■ YOUR INSTRUCTIONS ■
Your task is to give the data again, exactly, with every line intact.

■ SOURCE DATA ■
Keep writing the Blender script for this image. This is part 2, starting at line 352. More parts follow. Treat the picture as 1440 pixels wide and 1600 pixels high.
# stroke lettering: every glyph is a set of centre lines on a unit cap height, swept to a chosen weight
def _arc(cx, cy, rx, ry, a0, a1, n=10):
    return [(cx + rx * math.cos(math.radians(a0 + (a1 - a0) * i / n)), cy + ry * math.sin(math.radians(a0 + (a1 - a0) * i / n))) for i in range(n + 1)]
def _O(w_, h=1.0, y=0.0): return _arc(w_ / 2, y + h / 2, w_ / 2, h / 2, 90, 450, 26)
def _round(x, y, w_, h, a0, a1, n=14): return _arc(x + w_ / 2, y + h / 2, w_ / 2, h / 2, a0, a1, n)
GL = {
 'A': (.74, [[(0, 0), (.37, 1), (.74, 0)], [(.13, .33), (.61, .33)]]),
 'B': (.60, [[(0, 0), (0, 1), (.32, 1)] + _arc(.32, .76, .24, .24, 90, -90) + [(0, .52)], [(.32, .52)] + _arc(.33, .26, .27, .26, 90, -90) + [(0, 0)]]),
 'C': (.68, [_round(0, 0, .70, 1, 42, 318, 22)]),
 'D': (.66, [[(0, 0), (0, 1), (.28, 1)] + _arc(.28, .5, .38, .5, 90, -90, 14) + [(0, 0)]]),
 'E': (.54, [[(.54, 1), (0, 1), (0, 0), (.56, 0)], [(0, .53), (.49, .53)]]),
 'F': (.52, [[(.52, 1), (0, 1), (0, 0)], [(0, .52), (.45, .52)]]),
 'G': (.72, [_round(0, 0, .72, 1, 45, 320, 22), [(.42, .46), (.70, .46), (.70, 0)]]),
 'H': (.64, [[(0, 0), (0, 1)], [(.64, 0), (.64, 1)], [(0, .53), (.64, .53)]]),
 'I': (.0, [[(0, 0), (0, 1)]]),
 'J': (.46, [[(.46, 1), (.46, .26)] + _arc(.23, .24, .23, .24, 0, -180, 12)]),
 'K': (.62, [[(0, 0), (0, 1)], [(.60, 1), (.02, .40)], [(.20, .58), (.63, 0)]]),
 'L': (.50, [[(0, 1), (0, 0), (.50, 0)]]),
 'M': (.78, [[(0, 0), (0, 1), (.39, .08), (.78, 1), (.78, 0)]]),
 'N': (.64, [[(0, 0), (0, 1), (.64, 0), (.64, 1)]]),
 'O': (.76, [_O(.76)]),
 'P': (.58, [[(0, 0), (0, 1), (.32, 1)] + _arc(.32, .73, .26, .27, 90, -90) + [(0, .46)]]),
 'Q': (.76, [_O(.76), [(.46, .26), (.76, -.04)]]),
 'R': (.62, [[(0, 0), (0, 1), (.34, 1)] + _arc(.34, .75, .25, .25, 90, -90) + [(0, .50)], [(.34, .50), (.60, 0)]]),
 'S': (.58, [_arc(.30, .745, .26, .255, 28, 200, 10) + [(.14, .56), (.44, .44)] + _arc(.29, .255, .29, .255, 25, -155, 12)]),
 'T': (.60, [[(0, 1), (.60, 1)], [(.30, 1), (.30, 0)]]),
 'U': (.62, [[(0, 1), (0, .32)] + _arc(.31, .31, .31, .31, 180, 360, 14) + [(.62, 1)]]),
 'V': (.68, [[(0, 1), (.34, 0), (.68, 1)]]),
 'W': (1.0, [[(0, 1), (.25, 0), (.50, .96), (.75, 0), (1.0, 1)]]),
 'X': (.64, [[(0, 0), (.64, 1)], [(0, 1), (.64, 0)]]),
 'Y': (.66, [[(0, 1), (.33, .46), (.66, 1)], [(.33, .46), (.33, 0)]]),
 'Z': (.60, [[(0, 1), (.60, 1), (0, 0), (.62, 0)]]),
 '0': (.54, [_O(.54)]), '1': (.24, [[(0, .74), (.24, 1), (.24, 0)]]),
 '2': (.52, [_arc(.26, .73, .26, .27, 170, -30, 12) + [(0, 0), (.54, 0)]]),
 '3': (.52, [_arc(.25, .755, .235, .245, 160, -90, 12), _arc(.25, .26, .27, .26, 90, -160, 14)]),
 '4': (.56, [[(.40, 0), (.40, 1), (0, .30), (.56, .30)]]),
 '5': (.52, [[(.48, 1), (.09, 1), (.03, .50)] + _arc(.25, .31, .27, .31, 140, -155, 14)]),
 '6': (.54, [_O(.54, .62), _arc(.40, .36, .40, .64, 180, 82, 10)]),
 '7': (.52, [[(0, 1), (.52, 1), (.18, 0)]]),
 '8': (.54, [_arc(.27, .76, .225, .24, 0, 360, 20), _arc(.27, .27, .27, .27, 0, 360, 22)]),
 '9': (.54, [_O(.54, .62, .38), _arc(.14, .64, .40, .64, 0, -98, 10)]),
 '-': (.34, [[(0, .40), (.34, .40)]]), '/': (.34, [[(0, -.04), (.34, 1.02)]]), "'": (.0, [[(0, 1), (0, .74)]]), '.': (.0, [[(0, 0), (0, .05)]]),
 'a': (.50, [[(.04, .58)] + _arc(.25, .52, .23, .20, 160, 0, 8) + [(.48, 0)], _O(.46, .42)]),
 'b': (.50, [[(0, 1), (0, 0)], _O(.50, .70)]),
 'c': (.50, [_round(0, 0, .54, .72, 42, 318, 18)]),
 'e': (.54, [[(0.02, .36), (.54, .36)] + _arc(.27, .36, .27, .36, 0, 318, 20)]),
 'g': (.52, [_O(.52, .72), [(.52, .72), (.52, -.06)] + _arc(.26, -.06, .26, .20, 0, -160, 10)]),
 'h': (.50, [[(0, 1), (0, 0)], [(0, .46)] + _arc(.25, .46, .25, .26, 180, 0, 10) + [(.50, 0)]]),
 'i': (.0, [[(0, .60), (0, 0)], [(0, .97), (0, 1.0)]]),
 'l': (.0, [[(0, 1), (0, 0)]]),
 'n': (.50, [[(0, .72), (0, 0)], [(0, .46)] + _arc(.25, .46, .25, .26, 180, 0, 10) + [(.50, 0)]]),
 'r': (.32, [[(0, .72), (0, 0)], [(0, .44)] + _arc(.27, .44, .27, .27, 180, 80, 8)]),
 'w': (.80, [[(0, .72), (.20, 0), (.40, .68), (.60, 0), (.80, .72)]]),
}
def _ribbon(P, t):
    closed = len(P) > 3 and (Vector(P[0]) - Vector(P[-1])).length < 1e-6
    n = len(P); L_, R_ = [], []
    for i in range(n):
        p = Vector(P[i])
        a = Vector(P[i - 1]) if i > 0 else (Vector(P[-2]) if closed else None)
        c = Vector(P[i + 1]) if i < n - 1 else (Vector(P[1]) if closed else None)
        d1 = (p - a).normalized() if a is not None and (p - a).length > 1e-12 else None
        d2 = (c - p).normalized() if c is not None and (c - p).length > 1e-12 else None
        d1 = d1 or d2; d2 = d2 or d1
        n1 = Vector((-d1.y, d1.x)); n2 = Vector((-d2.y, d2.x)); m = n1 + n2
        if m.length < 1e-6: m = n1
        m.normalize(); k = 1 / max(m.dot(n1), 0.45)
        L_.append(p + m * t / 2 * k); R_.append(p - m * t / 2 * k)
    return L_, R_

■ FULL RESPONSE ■
Keep writing the Blender script for this image. This is part 2, starting at line 352. More parts follow. Treat the picture as 1440 pixels wide and 1600 pixels high.
# stroke lettering: every glyph is a set of centre lines on a unit cap height, swept to a chosen weight
def _arc(cx, cy, rx, ry, a0, a1, n=10):
    return [(cx + rx * math.cos(math.radians(a0 + (a1 - a0) * i / n)), cy + ry * math.sin(math.radians(a0 + (a1 - a0) * i / n))) for i in range(n + 1)]
def _O(w_, h=1.0, y=0.0): return _arc(w_ / 2, y + h / 2, w_ / 2, h / 2, 90, 450, 26)
def _round(x, y, w_, h, a0, a1, n=14): return _arc(x + w_ / 2, y + h / 2, w_ / 2, h / 2, a0, a1, n)
GL = {
 'A': (.74, [[(0, 0), (.37, 1), (.74, 0)], [(.13, .33), (.61, .33)]]),
 'B': (.60, [[(0, 0), (0, 1), (.32, 1)] + _arc(.32, .76, .24, .24, 90, -90) + [(0, .52)], [(.32, .52)] + _arc(.33, .26, .27, .26, 90, -90) + [(0, 0)]]),
 'C': (.68, [_round(0, 0, .70, 1, 42, 318, 22)]),
 'D': (.66, [[(0, 0), (0, 1), (.28, 1)] + _arc(.28, .5, .38, .5, 90, -90, 14) + [(0, 0)]]),
 'E': (.54, [[(.54, 1), (0, 1), (0, 0), (.56, 0)], [(0, .53), (.49, .53)]]),
 'F': (.52, [[(.52, 1), (0, 1), (0, 0)], [(0, .52), (.45, .52)]]),
 'G': (.72, [_round(0, 0, .72, 1, 45, 320, 22), [(.42, .46), (.70, .46), (.70, 0)]]),
 'H': (.64, [[(0, 0), (0, 1)], [(.64, 0), (.64, 1)], [(0, .53), (.64, .53)]]),
 'I': (.0, [[(0, 0), (0, 1)]]),
 'J': (.46, [[(.46, 1), (.46, .26)] + _arc(.23, .24, .23, .24, 0, -180, 12)]),
 'K': (.62, [[(0, 0), (0, 1)], [(.60, 1), (.02, .40)], [(.20, .58), (.63, 0)]]),
 'L': (.50, [[(0, 1), (0, 0), (.50, 0)]]),
 'M': (.78, [[(0, 0), (0, 1), (.39, .08), (.78, 1), (.78, 0)]]),
 'N': (.64, [[(0, 0), (0, 1), (.64, 0), (.64, 1)]]),
 'O': (.76, [_O(.76)]),
 'P': (.58, [[(0, 0), (0, 1), (.32, 1)] + _arc(.32, .73, .26, .27, 90, -90) + [(0, .46)]]),
 'Q': (.76, [_O(.76), [(.46, .26), (.76, -.04)]]),
 'R': (.62, [[(0, 0), (0, 1), (.34, 1)] + _arc(.34, .75, .25, .25, 90, -90) + [(0, .50)], [(.34, .50), (.60, 0)]]),
 'S': (.58, [_arc(.30, .745, .26, .255, 28, 200, 10) + [(.14, .56), (.44, .44)] + _arc(.29, .255, .29, .255, 25, -155, 12)]),
 'T': (.60, [[(0, 1), (.60, 1)], [(.30, 1), (.30, 0)]]),
 'U': (.62, [[(0, 1), (0, .32)] + _arc(.31, .31, .31, .31, 180, 360, 14) + [(.62, 1)]]),
 'V': (.68, [[(0, 1), (.34, 0), (.68, 1)]]),
 'W': (1.0, [[(0, 1), (.25, 0), (.50, .96), (.75, 0), (1.0, 1)]]),
 'X': (.64, [[(0, 0), (.64, 1)], [(0, 1), (.64, 0)]]),
 'Y': (.66, [[(0, 1), (.33, .46), (.66, 1)], [(.33, .46), (.33, 0)]]),
 'Z': (.60, [[(0, 1), (.60, 1), (0, 0), (.62, 0)]]),
 '0': (.54, [_O(.54)]), '1': (.24, [[(0, .74), (.24, 1), (.24, 0)]]),
 '2': (.52, [_arc(.26, .73, .26, .27, 170, -30, 12) + [(0, 0), (.54, 0)]]),
 '3': (.52, [_arc(.25, .755, .235, .245, 160, -90, 12), _arc(.25, .26, .27, .26, 90, -160, 14)]),
 '4': (.56, [[(.40, 0), (.40, 1), (0, .30), (.56, .30)]]),
 '5': (.52, [[(.48, 1), (.09, 1), (.03, .50)] + _arc(.25, .31, .27, .31, 140, -155, 14)]),
 '6': (.54, [_O(.54, .62), _arc(.40, .36, .40, .64, 180, 82, 10)]),
 '7': (.52, [[(0, 1), (.52, 1), (.18, 0)]]),
 '8': (.54, [_arc(.27, .76, .225, .24, 0, 360, 20), _arc(.27, .27, .27, .27, 0, 360, 22)]),
 '9': (.54, [_O(.54, .62, .38), _arc(.14, .64, .40, .64, 0, -98, 10)]),
 '-': (.34, [[(0, .40), (.34, .40)]]), '/': (.34, [[(0, -.04), (.34, 1.02)]]), "'": (.0, [[(0, 1), (0, .74)]]), '.': (.0, [[(0, 0), (0, .05)]]),
 'a': (.50, [[(.04, .58)] + _arc(.25, .52, .23, .20, 160, 0, 8) + [(.48, 0)], _O(.46, .42)]),
 'b': (.50, [[(0, 1), (0, 0)], _O(.50, .70)]),
 'c': (.50, [_round(0, 0, .54, .72, 42, 318, 18)]),
 'e': (.54, [[(0.02, .36), (.54, .36)] + _arc(.27, .36, .27, .36, 0, 318, 20)]),
 'g': (.52, [_O(.52, .72), [(.52, .72), (.52, -.06)] + _arc(.26, -.06, .26, .20, 0, -160, 10)]),
 'h': (.50, [[(0, 1), (0, 0)], [(0, .46)] + _arc(.25, .46, .25, .26, 180, 0, 10) + [(.50, 0)]]),
 'i': (.0, [[(0, .60), (0, 0)], [(0, .97), (0, 1.0)]]),
 'l': (.0, [[(0, 1), (0, 0)]]),
 'n': (.50, [[(0, .72), (0, 0)], [(0, .46)] + _arc(.25, .46, .25, .26, 180, 0, 10) + [(.50, 0)]]),
 'r': (.32, [[(0, .72), (0, 0)], [(0, .44)] + _arc(.27, .44, .27, .27, 180, 80, 8)]),
 'w': (.80, [[(0, .72), (.20, 0), (.40, .68), (.60, 0), (.80, .72)]]),
}
def _ribbon(P, t):
    closed = len(P) > 3 and (Vector(P[0]) - Vector(P[-1])).length < 1e-6
    n = len(P); L_, R_ = [], []
    for i in range(n):
        p = Vector(P[i])
        a = Vector(P[i - 1]) if i > 0 else (Vector(P[-2]) if closed else None)
        c = Vector(P[i + 1]) if i < n - 1 else (Vector(P[1]) if closed else None)
        d1 = (p - a).normalized() if a is not None and (p - a).length > 1e-12 else None
        d2 = (c - p).normalized() if c is not None and (c - p).length > 1e-12 else None
        d1 = d1 or d2; d2 = d2 or d1
        n1 = Vector((-d1.y, d1.x)); n2 = Vector((-d2.y, d2.x)); m = n1 + n2
        if m.length < 1e-6: m = n1
        m.normalize(); k = 1 / max(m.dot(n1), 0.45)
        L_.append(p + m * t / 2 * k); R_.append(p - m * t / 2 * k)
    return L_, R_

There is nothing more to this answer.